Sunday, January 23, 2011

Cooking Your Way to His (or Her) Heart

Surely, you've heard it before, "The way to a man's heart is through his stomach."  And yes, it's scientifically proven that men look for mates not only for love but also for food.  I speak from experience.  The day I decided she was the one was the day I tasted her Hainanese Lamb Soup which she prepared from a collection of family recipes.  I'll spare you the details, but yes it was one of those rare life changing moments, that eureka moment that sparks in your mind, "hey, I think I can spend the rest of my life with this person."  (Uh-huh, some of you are nodding, you know what I'm talking about)
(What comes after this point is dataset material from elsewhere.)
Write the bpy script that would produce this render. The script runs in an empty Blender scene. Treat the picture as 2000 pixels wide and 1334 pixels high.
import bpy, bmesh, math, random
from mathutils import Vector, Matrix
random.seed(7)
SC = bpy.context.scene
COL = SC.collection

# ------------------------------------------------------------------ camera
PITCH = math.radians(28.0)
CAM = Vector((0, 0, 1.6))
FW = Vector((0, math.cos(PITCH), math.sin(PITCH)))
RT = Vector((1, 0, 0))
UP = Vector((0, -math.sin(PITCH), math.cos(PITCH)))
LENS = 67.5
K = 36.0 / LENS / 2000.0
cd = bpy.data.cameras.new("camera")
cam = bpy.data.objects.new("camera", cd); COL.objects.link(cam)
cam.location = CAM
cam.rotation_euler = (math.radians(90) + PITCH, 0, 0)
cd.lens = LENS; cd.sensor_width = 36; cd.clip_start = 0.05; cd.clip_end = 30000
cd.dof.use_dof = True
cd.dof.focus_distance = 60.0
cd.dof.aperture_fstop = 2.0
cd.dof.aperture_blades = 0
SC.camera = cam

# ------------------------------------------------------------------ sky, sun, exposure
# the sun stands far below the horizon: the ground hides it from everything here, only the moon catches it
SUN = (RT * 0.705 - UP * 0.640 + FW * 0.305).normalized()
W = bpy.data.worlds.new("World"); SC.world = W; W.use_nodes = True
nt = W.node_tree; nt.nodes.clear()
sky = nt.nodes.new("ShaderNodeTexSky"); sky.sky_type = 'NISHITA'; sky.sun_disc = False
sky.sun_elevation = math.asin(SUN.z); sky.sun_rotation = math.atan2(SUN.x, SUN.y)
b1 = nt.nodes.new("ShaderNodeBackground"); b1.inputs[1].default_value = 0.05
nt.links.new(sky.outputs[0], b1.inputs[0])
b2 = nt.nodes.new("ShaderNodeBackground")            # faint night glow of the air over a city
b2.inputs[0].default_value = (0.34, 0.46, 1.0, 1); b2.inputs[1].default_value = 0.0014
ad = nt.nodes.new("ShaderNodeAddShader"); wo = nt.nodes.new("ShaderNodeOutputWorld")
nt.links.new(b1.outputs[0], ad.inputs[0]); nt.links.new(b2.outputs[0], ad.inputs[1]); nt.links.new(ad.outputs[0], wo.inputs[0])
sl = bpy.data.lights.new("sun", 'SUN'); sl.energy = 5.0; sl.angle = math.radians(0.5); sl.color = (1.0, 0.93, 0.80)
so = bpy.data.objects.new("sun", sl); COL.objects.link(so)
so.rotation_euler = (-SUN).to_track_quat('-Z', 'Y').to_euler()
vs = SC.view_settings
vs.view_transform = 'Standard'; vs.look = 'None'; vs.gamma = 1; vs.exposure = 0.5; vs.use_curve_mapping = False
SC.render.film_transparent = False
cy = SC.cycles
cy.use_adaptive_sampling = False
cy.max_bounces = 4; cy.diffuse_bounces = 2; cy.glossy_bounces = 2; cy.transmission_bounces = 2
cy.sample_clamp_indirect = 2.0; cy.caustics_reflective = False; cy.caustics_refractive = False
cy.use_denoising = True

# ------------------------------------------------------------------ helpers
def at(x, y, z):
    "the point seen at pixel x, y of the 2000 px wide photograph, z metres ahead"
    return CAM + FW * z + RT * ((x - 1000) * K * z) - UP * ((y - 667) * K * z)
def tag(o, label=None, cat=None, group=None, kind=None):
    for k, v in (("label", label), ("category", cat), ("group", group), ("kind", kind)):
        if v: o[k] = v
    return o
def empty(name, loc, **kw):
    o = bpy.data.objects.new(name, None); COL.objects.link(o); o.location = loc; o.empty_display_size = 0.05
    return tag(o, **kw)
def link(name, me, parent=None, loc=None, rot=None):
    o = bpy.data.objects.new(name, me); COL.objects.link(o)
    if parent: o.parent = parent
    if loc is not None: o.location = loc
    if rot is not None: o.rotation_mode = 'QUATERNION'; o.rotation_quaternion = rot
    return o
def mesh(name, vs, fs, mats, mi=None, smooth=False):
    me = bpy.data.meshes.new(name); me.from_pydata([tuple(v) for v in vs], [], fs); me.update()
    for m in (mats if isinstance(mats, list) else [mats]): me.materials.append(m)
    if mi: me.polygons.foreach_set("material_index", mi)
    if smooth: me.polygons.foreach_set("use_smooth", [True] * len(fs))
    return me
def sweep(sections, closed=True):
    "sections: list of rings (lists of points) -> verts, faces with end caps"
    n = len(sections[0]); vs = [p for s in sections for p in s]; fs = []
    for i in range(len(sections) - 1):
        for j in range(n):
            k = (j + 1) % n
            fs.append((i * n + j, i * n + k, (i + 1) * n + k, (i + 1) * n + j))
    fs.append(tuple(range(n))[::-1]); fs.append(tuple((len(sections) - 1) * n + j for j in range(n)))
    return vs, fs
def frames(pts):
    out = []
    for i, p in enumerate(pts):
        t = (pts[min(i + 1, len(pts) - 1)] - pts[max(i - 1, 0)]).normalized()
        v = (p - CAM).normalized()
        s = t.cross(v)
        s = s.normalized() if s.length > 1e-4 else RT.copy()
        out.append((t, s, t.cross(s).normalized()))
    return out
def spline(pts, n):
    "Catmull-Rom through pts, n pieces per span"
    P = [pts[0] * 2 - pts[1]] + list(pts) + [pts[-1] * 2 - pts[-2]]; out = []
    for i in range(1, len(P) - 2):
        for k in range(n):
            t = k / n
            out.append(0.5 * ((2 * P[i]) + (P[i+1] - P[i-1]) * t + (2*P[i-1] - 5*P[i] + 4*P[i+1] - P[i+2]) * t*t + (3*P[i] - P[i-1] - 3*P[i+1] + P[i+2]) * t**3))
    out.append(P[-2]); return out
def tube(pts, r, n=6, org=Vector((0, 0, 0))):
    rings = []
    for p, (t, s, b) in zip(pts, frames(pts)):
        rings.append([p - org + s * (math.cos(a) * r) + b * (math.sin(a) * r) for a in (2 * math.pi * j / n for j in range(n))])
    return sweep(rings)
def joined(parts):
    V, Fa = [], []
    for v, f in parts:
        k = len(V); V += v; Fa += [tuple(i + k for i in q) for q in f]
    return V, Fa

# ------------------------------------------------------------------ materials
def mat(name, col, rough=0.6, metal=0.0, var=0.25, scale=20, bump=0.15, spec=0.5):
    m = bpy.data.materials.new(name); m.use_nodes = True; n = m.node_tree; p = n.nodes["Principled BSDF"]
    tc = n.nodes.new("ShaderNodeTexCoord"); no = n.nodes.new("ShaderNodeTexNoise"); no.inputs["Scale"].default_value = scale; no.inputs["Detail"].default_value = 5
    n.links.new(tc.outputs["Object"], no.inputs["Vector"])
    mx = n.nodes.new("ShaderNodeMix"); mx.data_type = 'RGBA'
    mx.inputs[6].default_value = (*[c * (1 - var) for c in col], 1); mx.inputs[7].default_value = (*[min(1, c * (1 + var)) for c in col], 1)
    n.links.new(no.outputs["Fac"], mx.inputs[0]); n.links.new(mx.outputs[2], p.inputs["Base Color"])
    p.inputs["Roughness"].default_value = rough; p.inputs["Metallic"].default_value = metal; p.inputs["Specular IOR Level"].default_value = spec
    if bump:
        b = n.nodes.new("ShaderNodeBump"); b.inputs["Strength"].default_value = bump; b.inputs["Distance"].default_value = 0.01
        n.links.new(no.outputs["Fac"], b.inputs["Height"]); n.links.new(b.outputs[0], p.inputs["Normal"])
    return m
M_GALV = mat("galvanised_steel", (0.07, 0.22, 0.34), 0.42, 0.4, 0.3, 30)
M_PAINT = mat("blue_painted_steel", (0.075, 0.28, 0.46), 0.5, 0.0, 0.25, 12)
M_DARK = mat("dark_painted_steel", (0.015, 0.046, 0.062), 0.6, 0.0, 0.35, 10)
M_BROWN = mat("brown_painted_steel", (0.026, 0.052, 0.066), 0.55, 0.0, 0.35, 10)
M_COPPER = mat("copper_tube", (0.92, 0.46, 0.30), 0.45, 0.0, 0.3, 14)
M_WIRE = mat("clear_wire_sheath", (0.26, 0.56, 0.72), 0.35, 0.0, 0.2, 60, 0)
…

For the rest of you, don't lose hope, that moment is coming.  The best thing you can do is to increase the probability of that moment happening.  I'd say, cook for your man (guys you hang in there I'll come to you).  Don't know how to cook?  No time?  Don't fret.  We'll help you plan and prep a meal that you'll finish cooking and plate yourself so you can proudly say, "yes dear, I cook this specially for you."

Go easy, set the stage with some romance.  We choose a Moscato with light bubbles (sure a Sauternes, but you don't want to come across as high maintenance).  No beer, this is not soccer night.

Of course, no cocktail nuts.  To start the mood right, we look to D'La Mer. Nothing evokes romance like The Sea - American Bay Scallops, Chilean Cod and Atlantic Salmon (you can request for starter or main portions).  We slow poach these in extra virgin olive oil flavoured with lemon, chilli and thyme.  The result is an exquisite nutty flavour with floral and spicy notes, not to mention, melt in your mouth texture.  You'd imagine your first kiss to be like this.

But baby, when it's love, if it's not rough it isn't fun (Oh, uh-oh, oh, oh).  That's right baby, bring on the meat.

Yea ok, I hear you, it's not easy to cook a steak to medium rare.  No problemo, the Half Baked Chef uses the sous vide method just like in professional restaurants.  This means that the meat is sealed in a vacuum pack and cooked to the exact doneness.  So when it comes to you, all you do is heat some butter in a pan, and sear off the steak for 30 seconds on each side.  Just make sure your pan is hot and you'll have perfect steaks with the perfect crust (we assume you can count to 30 fairly quickly).  If you want something unusual, try the braised wagyu beef cheek.  You can sear it off like the steaks or just serve it as it is.    For sides, go luxury with the potato puree with white truffle oil or spice things up with the black nut version.  By now, he should already be putty in your hands.  Read on if you need dessert, otherwise, we'll be happy for you to create your own happy ending.

Guys, your turn.  If she's as sweet as she looks,  I'll make a hasty generalisation here and say she loves dessert.  So why not have two desserts and skip the apps?  For dramatic effect, order the peach soup which you will serve in a soup plate, garnished with some thyme and a sprinkling of ground parprika for colour (like a good wingman, we'll prepare that for you).  You will set the soup plate in front of her and then in dramatic fashion, whip out a bottle of Jouet-Perrier (or champagne of your choice, you won't be stinging here) from behind your back.  With resemblance to a seasoned maitre-d, you will pop the champagne without taking out her eye.  Then you will pour a generous serve of champagne into the peach soup, making a full circle and reciting a haiku you just made up (if she's that sort).  She will gasp at your manly theatrics and pause to admire the subsiding bubbles before looking up at you. And with her eyes, tell you she's yours tonight (we can't help you with forever).

But she's not yet impressed, don't worry, there's still the second dessert - Chocolate.  No woman can resist chocolate.